Sheep on a roof

Travelling all day, mainly through rain. We stopped on the A66 at an organic farm shop and cafe that happens to have sheep on the roof. This is the only photograph I took all day. We are now home, it is a wild night, the house is cold, but the fire is on. The winner of the Booker Prize will be announced tonight. So I have made a few notes below - just for anyone interested.


Booker Prize Shortlist

I challenged myself to read all six books before the announcement of the winner tonight and I did manage it . . . just! For anyone interested, I am going to note a few of my thoughts. These are my personal views based simply on a reading. I have not analysed or thought too much about it and I probably won’t agree with the judges, but here goes.

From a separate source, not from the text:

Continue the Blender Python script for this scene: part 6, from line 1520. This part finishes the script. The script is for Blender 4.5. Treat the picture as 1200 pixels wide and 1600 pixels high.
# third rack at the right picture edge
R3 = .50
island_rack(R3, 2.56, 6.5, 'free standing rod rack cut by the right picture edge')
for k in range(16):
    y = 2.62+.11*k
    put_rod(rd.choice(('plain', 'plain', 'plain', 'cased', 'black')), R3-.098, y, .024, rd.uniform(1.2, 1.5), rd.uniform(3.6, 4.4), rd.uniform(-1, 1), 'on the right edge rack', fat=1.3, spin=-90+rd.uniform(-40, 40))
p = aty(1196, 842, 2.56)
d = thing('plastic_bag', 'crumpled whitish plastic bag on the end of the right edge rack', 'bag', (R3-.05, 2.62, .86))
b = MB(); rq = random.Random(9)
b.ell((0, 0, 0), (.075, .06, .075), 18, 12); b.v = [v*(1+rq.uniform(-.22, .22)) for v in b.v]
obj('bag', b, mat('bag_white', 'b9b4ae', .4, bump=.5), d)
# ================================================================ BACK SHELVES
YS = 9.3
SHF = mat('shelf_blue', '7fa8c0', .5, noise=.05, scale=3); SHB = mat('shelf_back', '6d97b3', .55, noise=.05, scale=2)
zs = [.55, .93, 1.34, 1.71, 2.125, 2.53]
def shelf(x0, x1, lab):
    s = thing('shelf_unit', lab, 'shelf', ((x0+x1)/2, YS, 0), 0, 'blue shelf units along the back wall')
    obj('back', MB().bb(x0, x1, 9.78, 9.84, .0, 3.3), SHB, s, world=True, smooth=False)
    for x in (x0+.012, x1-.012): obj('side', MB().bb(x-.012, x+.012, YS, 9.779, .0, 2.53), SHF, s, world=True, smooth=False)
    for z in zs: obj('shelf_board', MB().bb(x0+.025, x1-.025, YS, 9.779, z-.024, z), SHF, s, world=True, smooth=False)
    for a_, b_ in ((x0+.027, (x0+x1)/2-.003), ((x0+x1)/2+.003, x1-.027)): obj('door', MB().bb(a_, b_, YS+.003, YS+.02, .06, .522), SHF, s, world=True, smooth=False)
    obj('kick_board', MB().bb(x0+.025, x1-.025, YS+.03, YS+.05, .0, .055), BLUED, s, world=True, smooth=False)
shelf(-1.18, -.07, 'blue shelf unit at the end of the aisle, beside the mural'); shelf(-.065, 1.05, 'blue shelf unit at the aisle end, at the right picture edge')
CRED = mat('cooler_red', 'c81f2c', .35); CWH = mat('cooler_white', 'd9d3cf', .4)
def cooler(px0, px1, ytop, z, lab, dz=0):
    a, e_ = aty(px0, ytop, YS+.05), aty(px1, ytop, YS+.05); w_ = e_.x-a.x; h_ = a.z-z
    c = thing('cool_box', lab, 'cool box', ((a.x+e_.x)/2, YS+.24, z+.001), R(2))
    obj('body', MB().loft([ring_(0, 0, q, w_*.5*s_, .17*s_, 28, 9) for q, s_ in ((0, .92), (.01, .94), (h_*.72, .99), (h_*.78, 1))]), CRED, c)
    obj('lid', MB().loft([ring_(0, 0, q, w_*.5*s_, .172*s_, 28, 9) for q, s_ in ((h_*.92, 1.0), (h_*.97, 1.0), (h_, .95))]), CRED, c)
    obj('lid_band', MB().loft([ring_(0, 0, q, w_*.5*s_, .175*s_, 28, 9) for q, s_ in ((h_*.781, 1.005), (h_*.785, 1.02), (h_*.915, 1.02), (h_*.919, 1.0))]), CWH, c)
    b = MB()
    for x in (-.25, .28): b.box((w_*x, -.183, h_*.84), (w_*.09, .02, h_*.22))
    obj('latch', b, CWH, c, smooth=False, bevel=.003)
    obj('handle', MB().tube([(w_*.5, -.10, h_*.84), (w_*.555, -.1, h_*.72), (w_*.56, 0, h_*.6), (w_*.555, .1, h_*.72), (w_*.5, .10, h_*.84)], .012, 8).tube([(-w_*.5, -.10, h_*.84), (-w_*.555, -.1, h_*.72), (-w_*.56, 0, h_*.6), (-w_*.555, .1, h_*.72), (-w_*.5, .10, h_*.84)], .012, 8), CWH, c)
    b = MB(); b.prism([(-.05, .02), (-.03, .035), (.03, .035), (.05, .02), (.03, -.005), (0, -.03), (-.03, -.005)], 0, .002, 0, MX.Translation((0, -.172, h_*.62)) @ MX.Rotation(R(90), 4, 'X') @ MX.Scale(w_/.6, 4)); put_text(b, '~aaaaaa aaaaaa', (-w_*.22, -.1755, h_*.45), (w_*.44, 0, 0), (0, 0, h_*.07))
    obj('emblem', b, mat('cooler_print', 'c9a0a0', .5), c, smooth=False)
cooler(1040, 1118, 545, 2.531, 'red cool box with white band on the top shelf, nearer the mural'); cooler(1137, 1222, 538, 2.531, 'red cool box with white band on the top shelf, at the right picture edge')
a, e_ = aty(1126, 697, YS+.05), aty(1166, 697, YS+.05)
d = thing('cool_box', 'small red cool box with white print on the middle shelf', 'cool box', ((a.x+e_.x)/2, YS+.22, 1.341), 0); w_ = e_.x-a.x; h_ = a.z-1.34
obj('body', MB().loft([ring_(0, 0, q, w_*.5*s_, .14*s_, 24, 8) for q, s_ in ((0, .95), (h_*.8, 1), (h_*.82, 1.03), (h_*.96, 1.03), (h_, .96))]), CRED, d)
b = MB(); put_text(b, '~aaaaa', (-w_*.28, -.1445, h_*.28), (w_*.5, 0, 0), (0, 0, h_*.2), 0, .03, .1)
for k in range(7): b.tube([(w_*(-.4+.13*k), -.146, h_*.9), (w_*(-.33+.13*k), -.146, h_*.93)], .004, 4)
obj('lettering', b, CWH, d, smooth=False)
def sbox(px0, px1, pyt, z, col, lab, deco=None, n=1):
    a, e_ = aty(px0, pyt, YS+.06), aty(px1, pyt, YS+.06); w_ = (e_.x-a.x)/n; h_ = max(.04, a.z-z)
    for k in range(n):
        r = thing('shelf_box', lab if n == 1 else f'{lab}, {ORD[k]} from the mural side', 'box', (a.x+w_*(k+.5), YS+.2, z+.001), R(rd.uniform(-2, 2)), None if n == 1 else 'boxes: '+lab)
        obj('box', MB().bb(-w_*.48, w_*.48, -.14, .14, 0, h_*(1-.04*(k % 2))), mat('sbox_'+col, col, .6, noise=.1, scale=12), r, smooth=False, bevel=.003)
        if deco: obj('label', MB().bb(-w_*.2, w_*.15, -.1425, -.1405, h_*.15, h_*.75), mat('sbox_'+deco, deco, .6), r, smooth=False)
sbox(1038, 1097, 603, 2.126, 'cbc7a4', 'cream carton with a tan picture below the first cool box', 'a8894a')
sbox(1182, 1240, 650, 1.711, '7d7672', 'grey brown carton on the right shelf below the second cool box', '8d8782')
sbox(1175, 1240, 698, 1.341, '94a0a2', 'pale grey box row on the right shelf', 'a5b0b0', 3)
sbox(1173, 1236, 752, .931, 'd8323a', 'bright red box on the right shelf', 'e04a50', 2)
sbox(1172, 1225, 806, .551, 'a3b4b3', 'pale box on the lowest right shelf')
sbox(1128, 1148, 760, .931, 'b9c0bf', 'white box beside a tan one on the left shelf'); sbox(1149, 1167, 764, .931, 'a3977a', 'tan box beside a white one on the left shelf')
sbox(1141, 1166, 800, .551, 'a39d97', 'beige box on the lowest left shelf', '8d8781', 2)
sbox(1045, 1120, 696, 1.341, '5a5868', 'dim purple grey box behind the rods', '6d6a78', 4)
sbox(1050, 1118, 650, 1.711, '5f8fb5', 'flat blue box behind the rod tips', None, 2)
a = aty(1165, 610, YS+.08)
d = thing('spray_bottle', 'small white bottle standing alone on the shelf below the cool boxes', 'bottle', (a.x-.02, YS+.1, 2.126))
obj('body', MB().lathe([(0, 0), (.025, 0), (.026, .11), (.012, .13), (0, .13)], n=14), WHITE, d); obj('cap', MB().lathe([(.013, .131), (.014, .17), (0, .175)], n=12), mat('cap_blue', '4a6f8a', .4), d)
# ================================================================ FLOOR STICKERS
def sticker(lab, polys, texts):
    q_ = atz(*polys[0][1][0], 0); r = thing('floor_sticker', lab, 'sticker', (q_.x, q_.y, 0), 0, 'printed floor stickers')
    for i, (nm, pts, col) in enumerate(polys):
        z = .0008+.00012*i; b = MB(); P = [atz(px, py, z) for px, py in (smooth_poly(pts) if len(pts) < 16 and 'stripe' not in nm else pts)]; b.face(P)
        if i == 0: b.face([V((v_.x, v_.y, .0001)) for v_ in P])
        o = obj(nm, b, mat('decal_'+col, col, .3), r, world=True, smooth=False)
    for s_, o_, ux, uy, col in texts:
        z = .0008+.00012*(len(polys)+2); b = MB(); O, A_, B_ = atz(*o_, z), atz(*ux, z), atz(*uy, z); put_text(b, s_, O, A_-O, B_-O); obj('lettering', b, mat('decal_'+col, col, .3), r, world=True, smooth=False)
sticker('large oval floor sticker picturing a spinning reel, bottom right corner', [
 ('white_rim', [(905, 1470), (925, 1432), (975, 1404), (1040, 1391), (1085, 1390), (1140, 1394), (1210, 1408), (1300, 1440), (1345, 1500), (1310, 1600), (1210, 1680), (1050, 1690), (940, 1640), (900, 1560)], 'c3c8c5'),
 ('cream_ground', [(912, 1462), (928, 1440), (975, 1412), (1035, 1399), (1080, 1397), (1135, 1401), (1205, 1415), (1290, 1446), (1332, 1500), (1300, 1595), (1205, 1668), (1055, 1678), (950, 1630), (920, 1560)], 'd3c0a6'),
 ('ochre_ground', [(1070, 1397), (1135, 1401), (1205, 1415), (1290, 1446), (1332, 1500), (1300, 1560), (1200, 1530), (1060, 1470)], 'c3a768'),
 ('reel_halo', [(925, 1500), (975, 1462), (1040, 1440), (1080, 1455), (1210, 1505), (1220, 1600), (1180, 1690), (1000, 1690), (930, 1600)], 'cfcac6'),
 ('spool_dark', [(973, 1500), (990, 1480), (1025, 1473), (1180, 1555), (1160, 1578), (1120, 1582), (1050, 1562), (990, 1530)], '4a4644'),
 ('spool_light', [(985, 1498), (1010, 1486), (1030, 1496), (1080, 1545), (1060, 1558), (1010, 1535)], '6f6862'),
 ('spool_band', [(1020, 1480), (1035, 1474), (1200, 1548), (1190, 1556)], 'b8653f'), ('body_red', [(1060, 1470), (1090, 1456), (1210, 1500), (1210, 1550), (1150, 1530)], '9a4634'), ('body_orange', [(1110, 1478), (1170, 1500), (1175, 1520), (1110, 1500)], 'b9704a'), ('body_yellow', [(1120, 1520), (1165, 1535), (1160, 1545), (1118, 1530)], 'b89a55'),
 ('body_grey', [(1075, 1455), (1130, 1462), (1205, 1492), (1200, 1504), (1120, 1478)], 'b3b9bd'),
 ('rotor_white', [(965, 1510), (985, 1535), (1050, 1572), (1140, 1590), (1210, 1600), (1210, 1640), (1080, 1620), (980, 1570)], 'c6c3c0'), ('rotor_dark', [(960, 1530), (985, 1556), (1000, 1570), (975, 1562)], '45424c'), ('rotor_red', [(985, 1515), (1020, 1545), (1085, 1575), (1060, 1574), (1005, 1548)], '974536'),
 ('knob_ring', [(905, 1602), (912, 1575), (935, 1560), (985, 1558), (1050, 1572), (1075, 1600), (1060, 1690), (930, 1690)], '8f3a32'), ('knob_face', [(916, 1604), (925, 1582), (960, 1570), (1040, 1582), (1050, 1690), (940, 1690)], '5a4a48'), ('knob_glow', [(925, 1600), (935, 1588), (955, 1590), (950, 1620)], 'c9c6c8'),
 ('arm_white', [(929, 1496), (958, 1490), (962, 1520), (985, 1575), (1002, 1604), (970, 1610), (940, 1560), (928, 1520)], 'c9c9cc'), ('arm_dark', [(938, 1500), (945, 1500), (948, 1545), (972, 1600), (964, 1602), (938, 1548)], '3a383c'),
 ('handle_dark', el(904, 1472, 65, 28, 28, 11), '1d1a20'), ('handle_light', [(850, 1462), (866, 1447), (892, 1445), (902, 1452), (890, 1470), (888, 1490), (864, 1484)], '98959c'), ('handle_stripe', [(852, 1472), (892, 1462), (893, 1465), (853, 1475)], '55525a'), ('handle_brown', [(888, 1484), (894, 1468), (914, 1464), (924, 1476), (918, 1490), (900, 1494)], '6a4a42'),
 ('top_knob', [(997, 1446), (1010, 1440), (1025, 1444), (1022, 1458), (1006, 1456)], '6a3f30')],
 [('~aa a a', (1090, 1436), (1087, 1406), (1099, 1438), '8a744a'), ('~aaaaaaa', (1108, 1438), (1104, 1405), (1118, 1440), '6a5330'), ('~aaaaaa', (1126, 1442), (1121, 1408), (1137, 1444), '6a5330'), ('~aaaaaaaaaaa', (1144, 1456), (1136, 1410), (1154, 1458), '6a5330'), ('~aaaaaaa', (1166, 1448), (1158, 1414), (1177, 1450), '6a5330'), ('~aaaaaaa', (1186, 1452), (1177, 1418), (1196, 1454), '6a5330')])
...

Joshua Ferris: To Rise Again at a Decent Hour
Howard Jacobson: J

I really struggled with these two books, finding it hard to make any sense of them. I won’t say any more, as I probably missed something very important, but there is no way either of these would have been on my short list. (I have an awful feeling that J is in with a chance, but I hope not)

Neel Mukherjee: The Lives of Others
This could be the winner, but it would not be my choice. It’s a huge book, in many senses. It takes quite some reading and I think it is flawed. It is set in Calcutta in the late 1960s and the bits describing the extended family living in one house, trying to cope with a changing world are excellent. It also certainly highlights in a graphic way inequalities in society. I was less convinced by the descriptions of the extremist political activism and I found the violence and torture very difficult to cope with.

Karen Joy Fowler: We Are All Completely Beside Ourselves
A book dealing with an unusual situation in a clever way, asking questions about what it is to be human and about family relationships generally. Well worth reading, but I don’t think it is substantial enough to stand against a couple of the others.

Ali Smith: How to be Both
I would recommend this one, although you do have to stick with it at first, as it can be confusing – as it is meant to be. It is in two parts and some books start with one part and some with the other. But the two parts intertwine in an ingenious way. A very clever book, funny in parts, poignant in others. Brilliantly written. Hearing Ali read from the book last night made me realise just what an innovative book it is and encouraged me to read it again. I would be happy if this one won.

Richard Flanagan: The Narrow Road to the Deep North
One of the reasons I do this reading exercise is that it makes me read books I might never have read otherwise and this is a very good example. I would not have even picked this up, as I just don’t like war stories. I even put off reading it, thinking I really would not like it. But I am so glad I did read it. It is about a Japanese POW camp and the construction of the Thailand-Burma Death Railway, so yes it is extremely harrowing in parts. But it has to be, as most of the book is about the impact of this event on the people involved, on both sides, and on the following generation of Australians. Past and present are mingled together and a love story stretches across the whole book. I think this is a brilliant book, beautifully written, not a word out of place and boy did he read it well last night. It’s an important book, one that everyone should read. And this is the one I would select as winner, no question at all.